Of the three, Anyabwile (formerly known as David Sims) will be the most recognizable as he worked for Cartoon Network on the show Level Up and Viacom on The Wild Thornberrys, Daria, and Rugrats–among other shows. Guy Sims is an accomplished author who does a variety of genres. Of note, personally, is the Duke Denim detective series.

Brotherman: The Dictator of Discipline

The series was in its creative stages in 1989. The three Sims brothers saw there were just the same couple of Black superheroes in mainstream comics and decided to create their own. By the time that the 1990 New York Black Expo rolled around, they had everything in print.

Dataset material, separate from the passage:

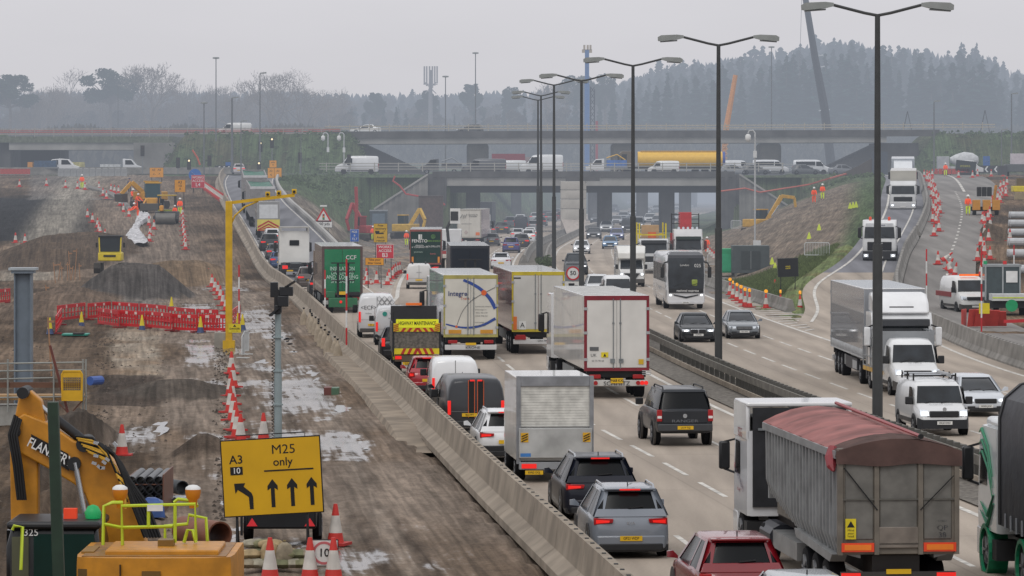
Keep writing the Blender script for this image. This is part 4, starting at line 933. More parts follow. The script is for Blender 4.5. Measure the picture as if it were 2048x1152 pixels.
# ---- vans
def van(name, label, cat, x, D, z=0.0, rz=0.0, col='#d8d8d6', face='rear', L=5.3, W=2.0, Hh=2.05, hood=.84, lod=0, pl='', text=None, stripe=None, brk=True, glassy=False, bumpc=None, r=.34, side='-', group=None, rack=False, flip=1, windows=False):
    ang = rz if face != 'front' else rz+PI
    if side == 'l': ang = rz + PI/2
    if side == 'r': ang = rz - PI/2
    t = thing(name, label, cat, (x, D, z), ang, group)
    if face == 'front': t.location = (x + math.sin(ang)*L, D - math.cos(ang)*L, z)
    P_ = paint(col); hw = W/2
    st = [(0,.90,.93),(.01,.955,.965),(.05,.985,1),(.3,1.0,1),(.60,.995,1),(.70,.95,.985),(.745,.86,.975),(hood,.58,.965),(.93,.50,.93),(.98,.44,.87),(1,.30,.80)]
    rings = []
    for y_, zt_, w_ in st:
        z1 = Hh*zt_; z0 = .32 if 0 < y_ < 1 else .38; h_ = z1-z0; tp = max(0, (zt_-.58)/.42)
        pr = [(.93,0),(1.0,.08),(1.0,.35),(.995,.55),(.97-.04*tp,.80),(.93-.09*tp,.93),(.84-.10*tp,.985),(.4,1.0)]
        R_ = [(hw*w_*a, L*y_, z0+h_*b_) for a, b_ in pr]; rings.append(R_+[(-p[0], p[1], p[2]) for p in reversed(R_)])
    MB().loft(rings).build('body', P_, t, smooth=55)
    for s_ in (-1, 1):
        for f_ in (.17, .80):
            wheel(t, s_*(hw+.005), L*f_, r, .24, rim=lod < 2, lod=lod)
            if lod < 2: MB().lathe([(r*1.16,-.015),(r*1.16,.005),(.05,.005)], axis='x', n=14).build('wheel_arch', BLACK, t, loc=(s_*hw*.997, L*f_, r+.02))
        a = .012; zb_, zt2 = Hh*.56, Hh*.87
        MB().quad((s_*(hw*.99+a), L*.60, zb_),(s_*(hw*.985+a), L*.80, zb_),(s_*(hw*.955+a), L*.725, zt2),(s_*(hw*.94+a), L*.60, zt2)).build('side_window', GLASS, t)
        if windows:
            MB().quad((s_*(hw*.99+a), L*.07, zb_),(s_*(hw*.99+a), L*.58, zb_),(s_*(hw*.94+a), L*.58, zt2),(s_*(hw*.94+a), L*.07, zt2)).build('side_window', GLASS, t)
        MB().box(s_*(hw*1.0) if s_ > 0 else -hw-.25, L*.765, Hh*.56, s_*(hw+.25) if s_ > 0 else -hw, L*.79, Hh*.70).build('mirror', BLACK, t, bevel=.03 if not lod else 0)
        if lod < 2: MB().box(min(s_*hw*1.0, s_*(hw+.014)), L*.2, .42, max(s_*hw*1.0, s_*(hw+.014)), L*.72, .56).build('side_moulding', DKP, t)
    sy, sz = (.745, .86), (hood, .58)
    ws = [(-hw*.86, L*(sz[0]-.004)+.02, Hh*sz[1]+.02), (hw*.86, L*(sz[0]-.004)+.02, Hh*sz[1]+.02), (hw*.78, L*.735+.02, Hh*.885), (-hw*.78, L*.735+.02, Hh*.885)]
    MB().loft([[(p[0], p[1]-.02, p[2]-.02) for p in ws], [(p[0], p[1]+.012, p[2]+.012) for p in ws]]).build('windscreen', GLASS2, t)
    if face == 'front':
        zh = Hh*.44
        for s_ in (-1, 1):
            h_ = MB().loft([[(s_*hw*.88, L*.90, zh+.08),(s_*hw*.86, L*.93, zh-.13),(s_*hw*.56, L*.97, zh-.12),(s_*hw*.60, L*.94, zh+.06)],[(s_*hw*.90, L*.952, zh+.09),(s_*hw*.88, L*.985, zh-.14),(s_*hw*.56, L*1.002, zh-.12),(s_*hw*.60, L*.985, zh+.05)]]).build('headlight', HEADL, t)
            if lod < 2: MB().box(s_*hw*.72-.1, L*.98, zh-.1, s_*hw*.72+.1, L*1.006, zh+.01).build('lit_lamp', HEADON if brk else HEADL, h_)
        MB().box(-hw*.55, L*.975, zh-.16, hw*.55, L*1.006, zh+.04).build('grille', BLACK, t, bevel=.03)
        MB().loft([[(-hw*.97,L*.93,.24),(hw*.97,L*.93,.24),(hw*.97,L*.93,.62),(-hw*.97,L*.93,.62)],[(-hw*.84,L*1.008,.26),(hw*.84,L*1.008,.26),(hw*.84,L*1.008,.56),(-hw*.84,L*1.008,.56)]]).build('bumper', M(bumpc, rough=.7) if bumpc else DKP, t)
        plate(t, pl if lod < 1 else '', 0, L*1.012, .46, '+y')
        if not lod: MB().bar((-.05, L*hood+.03, Hh*.59), (-hw*.62, L*hood-.06, Hh*.64), .025).bar((hw*.55, L*hood+.03, Hh*.59), (hw*.05, L*hood-.05, Hh*.64), .025).build('wiper', BLACK, t)
    else:
        MB().box(-hw*.9, -.05, .3, hw*.9, .04, .52).build('bumper', DKP if not bumpc else M(bumpc), t, bevel=.03)
        for s_ in (-1, 1): 
            tl = MB().box(min(s_*hw*.86, s_*hw*.97), -.03, Hh*.36, max(s_*hw*.86, s_*hw*.97), .06, Hh*.60).build('tail_lamp', TAILON if brk else TAIL, t, bevel=.015)
        if lod < 2:
            MB().box(-.008, -.012, .55, .008, .02, Hh*.95).build('door_seam', INK, t); MB().box(-hw*.84, -.012, Hh*.415, hw*.84, .012, Hh*.42).build('door_crease', M('#8b8b8a'), t)
            plate(t, pl, 0 if L < 5 else -.22*flip, -.03, Hh*.36 if Hh < 2.2 else Hh*.3)
        if glassy: MB().box(-hw*.76, -.025, Hh*.56, hw*.76, .03, Hh*.86).build('rear_window', GLASS, t, bevel=.03)
    for (s_, sz_, px_, pz_, c_) in text or []: txt(s_, sz_, c_, t, (px_, -.035, pz_), '-y')
    if rack:
        for yy in (.12, .35, .6): MB().bar((-hw*.8, L*yy, Hh+.12), (hw*.8, L*yy, Hh+.12), .05).bar((-hw*.8, L*yy, Hh-.05), (-hw*.8, L*yy, Hh+.2), .05).bar((hw*.8, L*yy, Hh-.05), (hw*.8, L*yy, Hh+.2), .05).build('roof_bar', BLACK, t)
    return t
# ---- lorries
def cab(t, y0, y1, Hh=3.6, W=2.5, col='#dedede', style='flat', screen=(1.95, 2.95), glow=True, lod=0, grille_c=None, visor=None, text=None, pl='', fairing=True, mcol=None):
    """cab with its flat face at y1"""
    P_ = paint(col); hw = W/2; z0 = .95; zs0, zs1 = screen
    prof = [(y0, z0), (y1-.05, z0), (y1, z0+.3), (y1-.02, zs0), (y1-.2, zs1+.1), (y1-.55, Hh), (y0, Hh)]
    rings = []
    for x_, s_ in ((-hw, .94), (-hw+.1, 1.0), (hw-.1, 1.0), (hw, .94)):
        cy, cz = (y0+y1)/2, (z0+Hh)/2; rings.append([(x_, y0 + (p[0]-y0)*(s_ if s_ < 1 else 1), cz+(p[1]-cz)*(.985 if s_ < 1 else 1)) for p in prof])
    MB().loft(rings).build('cab', P_, t, smooth=30)
    MB().loft([[(-hw*.90, y1+.015, zs0+.02),(hw*.90, y1+.015, zs0+.02),(hw*.90, y1-.05, zs0+.02),(-hw*.90, y1-.05, zs0+.02)],[(-hw*.85, y1-.16, zs1),(hw*.85, y1-.16, zs1),(hw*.85, y1-.25, zs1),(-hw*.85, y1-.25, zs1)]]).build('windscreen', GLASS2, t)
    if visor: MB().box(-hw*.88, y1-.18, zs1-.02, hw*.88, y1+.12, zs1+.28).build('sun_visor', M(visor, rough=.4), t, bevel=.04)
    MB().box(-hw*.72, y1-.05, 1.02, hw*.72, y1+.035, zs0-.25).build('grille', M(grille_c or '#1e1f22', rough=.5), t, bevel=.04)
    if not lod:
        for i in range(3): MB().box(-hw*.66, y1+.03, 1.12+i*.17, hw*.66, y1+.05, 1.15+i*.17).build('grille_slat', CHROME if not grille_c else BLACK, t)
    bm = MB().box(-hw, y1-.7, .32, hw, y1+.05, .98).build('bumper', P_ if style == 'flat' else M('#2a2b2e'), t, bevel=.06)
    for s_ in (-1, 1):
        h_ = MB().box(s_*hw*.80-.19, y1+.0, .50, s_*hw*.80+.19, y1+.07, .76).build('headlight', HEADL, t, bevel=.03)
        if glow: MB().box(s_*hw*.80-.09, y1+.06, .57, s_*hw*.80+.09, y1+.08, .7).build('lit_lamp', HEADON, h_)
        mx_ = s_*(hw+.22)
        MB().box(mx_-.13, y1-.12, zs0+.05, mx_+.13, y1+.08, zs0+.82).build('mirror', M(mcol or '#1c1d20', rough=.4), t, bevel=.05)
        MB().bar((s_*hw*.96, y1-.25, zs0+.9), (mx_, y1-.02, zs0+.8), .05).build('mirror_arm', BLACK, t); MB().bar((s_*hw*.96, y1-.25, zs0-.05), (mx_, y1-.02, zs0+.06), .05).build('mirror_arm', BLACK, t)
        MB().quad((s_*(hw+.012), y1-.35, zs0),(s_*(hw+.012), y1-1.2, zs0),(s_*(hw+.012), y1-1.2, zs1-.1),(s_*(hw+.012), y1-.5, zs1-.1)).build('side_window', GLASS, t)
        MB().box(s_*hw*.8-.25, y0, .35, s_*hw*.8+.25, y0+.5, .8).build('step', BLACK, t)
    if not lod: MB().bar((-.9, y1+.05, zs0+.02), (-.2, y1-.02, zs0+.25), .03).bar((.15, y1+.05, zs0+.02), (.85, y1-.02, zs0+.25), .03).build('wiper', BLACK, t)
    plate(t, pl, 0, y1+.06, .5, '+y')
    for s_, sz_, z_, c_ in text or []: txt(s_, sz_, c_, t, (0, y1+.075, z_), '+y')
def axles(t, ys, W=2.55, r=.5, w=.38, lod=0):
    for y in ys:
        for s_ in (-1, 1): wheel(t, s_*(W/2-.04), y, r, w, rim=not lod, lod=lod)
def chassis(t, y0, y1): 
    MB().box(-.5, y0, .75, .5, y1, 1.1).build('chassis', BLACK, t)
SILV = M('#a9abad', rough=.45, metal=.3); TRW = paint('#dddcd8', .7)
def trailer(t, L=13.6, W=2.55, top=4.0, floor=1.15, side='#c9c9c9', door='#dad9d5', roof='#dcdcda', frame='#8b1f2a', y0=0.0, legs=True, doors=True, tri=True, rearbar='#d8d8d8', fw=.09, curtain=False, lod=0, sidecol2=None):
    hw = W/2; y1 = y0+L
    MB().box(-hw, y0+.05, floor, hw, y1, top).build('cargo_box', paint(side, .6), t, bevel=.03)
    MB().box(-hw-.01, y0+.03, top-.02, hw+.01, y1+.01, top+.03).build('roof', paint(roof, .0), t, bevel=.02)
    Fm = M(frame, rough=.5, noise=.2)
    MB().box(-hw-.012, y0-.01, floor-.05, -hw+fw, y0+.12, top+.02).build('door_post', Fm, t); MB().box(hw-fw, y0-.01, floor-.05, hw+.012, y0+.12, top+.02).build('door_post', Fm, t)
    MB().box(-hw+fw, y0-.008, top-.16, hw-fw, y0+.12, top+.018).build('door_header', Fm if frame != '#8b1f2a' else M('#3d3038'), t)
    MB().box(-hw+fw, y0-.008, floor-.05, hw-fw, y0+.12, floor+.08).build('door_sill', Fm, t)
    if doors:
        for s_ in (-1, 1): MB().box(min(s_*.012, s_*(hw-fw-.01)), y0+.0, floor+.085, max(s_*.012, s_*(hw-fw-.01)), y0+.06, top-.165).build('rear_door', paint(door, .5), t)
        if not lod:
            for s_ in (-1, 1):
                rod = MB().tube((s_*.14, y0-.03, floor+.05), (s_*.14, y0-.03, top-.1), .018, n=6); rod.box(s_*.14-.05, y0-.05, floor+.35, s_*.14+.05, y0, floor+.42).box(s_*.14-.04, y0-.045, top-1.1, s_*.14+.04, y0, top-1.03); rod.build('lock_rod', STEEL, t)
                for zz in (floor+.4, (floor+top)/2, top-.5): MB().box(s_*(hw-.04)-.07, y0-.035, zz-.05, s_*(hw-.04)+.07, y0, zz+.06).build('hinge', SILV, t)
    MB().box(-hw+.05, y0+.02, .50, hw-.05, y0+.12, .74).build('rear_bar', M(rearbar, rough=.5, dirt=.5), t, bevel=.02)
    MB().box(-hw+.1, y0+.25, .85, hw-.1, y0+.5, floor-.02).build('rear_beam', BLACK, t)
    for s_ in (-1, 1):
        MB().box(s_*(hw-.42)-.22, y0-.005, .80, s_*(hw-.42)+.22, y0+.06, .96).build('tail_lamp', TAIL, t, bevel=.02)
    if legs: axles(t, [y0+1.6, y0+2.95, y0+4.3] if tri else [y0+2.0, y0+3.3], W, lod=lod)
    MB().box(-.45, y0+.4, .8, .45, y1-.5, floor).build('chassis', BLACK, t)
    for s_ in (-1, 1): MB().box(s_*(hw-.08)-.02, y0+5.2, .55, s_*(hw-.08)+.02, y1-3.5, 1.0).build('side_guard', STEEL, t)
def tractor(t, y, **k):
    axles(t, [y+.6, y+4.0]); chassis(t, y-.6, y+5.2); cab(t, y+2.9, y+5.2, **k)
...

Brotherman detailed a lawyer-by-day, vigilante-by-night named Antonio Valor. He believes his work as a lawyer is work that is making a difference but Big City is grimy, crime-ridden place where hope pretty much goes to die. I would liken to Gotham City with a large Black population.

Crime and corruption are the order of the day and it really wears on Valor’s feeling that his legit work is making a dent. As Brotherman, Valor dispenses justice. If I were to explain him off the top of my head, I’d say Brotherman is Batman without the bank roll and the gadgets. He uses his strong hand-to-hand skills and logic. That’s it. No Brotherangs, Brothergas, Brothermobile–none of that.

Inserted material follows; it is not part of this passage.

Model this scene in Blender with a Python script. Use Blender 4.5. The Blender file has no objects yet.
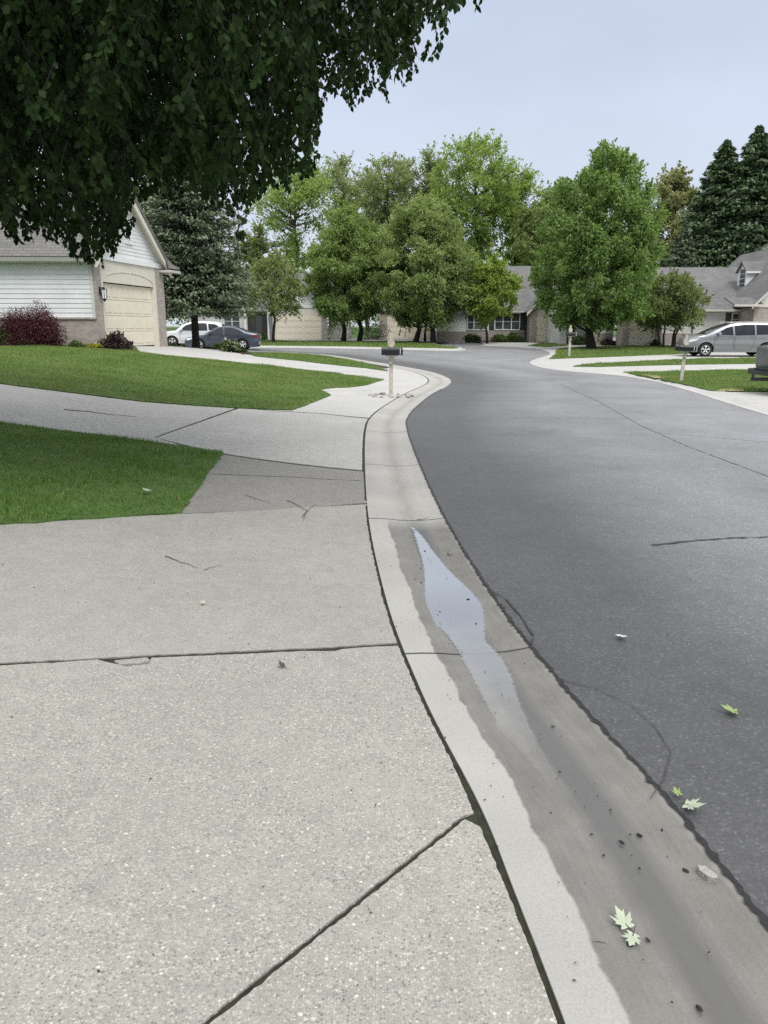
import bpy, math, random
import numpy as np
from mathutils import Vector, Matrix
from mathutils.geometry import delaunay_2d_cdt

R = math.radians
scn = bpy.context.scene
COL = scn.collection
rng = np.random.default_rng(7)
random.seed(7)

# ------------------------------------------------------------------ camera and terrain
F, CX, CY, HOR, EYE = 770.0, 384.0, 512.0, 326.0, 1.6
TH = math.atan((CY - HOR) / F)


def sstep(t):
    t = np.clip(t, 0, 1)
    return t * t * (3 - 2 * t)


def gz(x, y):
    """height of the finished street level: lots climb to the left, everything climbs gently far off"""
    x = np.asarray(x, float)
    y = np.asarray(y, float)
    left = 0.95 * sstep((-x - 0.3) / 11.0) * (1 - sstep((y - 29) / 21.0))
    far = 0.014 * 6 * np.log1p(np.exp(np.clip((y - 42) / 6, -30, 6))) + 0.014 * np.clip(y - 78, 0, 60)
    return left + far


def ray(px, py):
    u, v = (px - CX) / F, (CY - py) / F
    return np.array([u, math.cos(TH) + v * math.sin(TH), -math.sin(TH) + v * math.cos(TH)])


def at(px, py, off=0.0):
    """the point of the ground seen at a pixel of the photograph"""
    d = ray(px, py)
    t = EYE / -d[2] if d[2] < -1e-4 else 90
    for _ in range(80):
        z = float(gz(d[0] * t, d[1] * t)) + off
        t2 = (EYE - z) / max(-d[2], 1e-3)
        t = t + 0.6 * (min(t2, 150) - t)
    return np.array([d[0] * t, d[1] * t, EYE + d[2] * t])


def pt(px, py, Y):
    d = ray(px, py)
    t = Y / d[1]
    return np.array([d[0] * t, Y, EYE + d[2] * t])


def px2m(Y):
    return F * math.cos(TH) / Y


# ------------------------------------------------------------------ materials
def lin(c):
    return tuple(((v / 255) / 12.92 if v / 255 <= 0.04045 else ((v / 255 + 0.055) / 1.055) ** 2.4) for v in c) + (1.0,)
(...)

“Okay, cool. So does he have powers?” He has hand-to-hand skills and his mind is quick. Honestly, he could’ve been a detective like the district attorney he works under, Duke Denim, was at one time. He leans closer to comic book legend The Spirit than mainstream heroes.

The Legacy of Brotherman

While it wasn’t the first time Black siblings created their own comic book and characters, it is the first time that it spawned into a series. That said, it didn’t run for long throughout the 1990s thanks to numerous problems when it came to marketing and getting the comic on shelves. Brotherman is a great comic that served as social commentary as well.

The series was recently inducted into the Smithsonian’s National Museum of African American History and Culture. It also served as both the torch for the 2000s Black comic movement and as a giant what if. What would have become of Big City Comics if it had the capital at the time? Personally, I feel as though it would’ve spun off into several series in a shared universe.

Today, it has pretty much done that with Brotherman: Revelations comic and the Duke Denim novels–both prequels. That said, I’m sure there’s more stories to tell across Big City because there will always be a need for Brotherman. As a matter of fact, an aging Brotherman or a newly trained Brotherman in a Big City facing today’s threats would be great.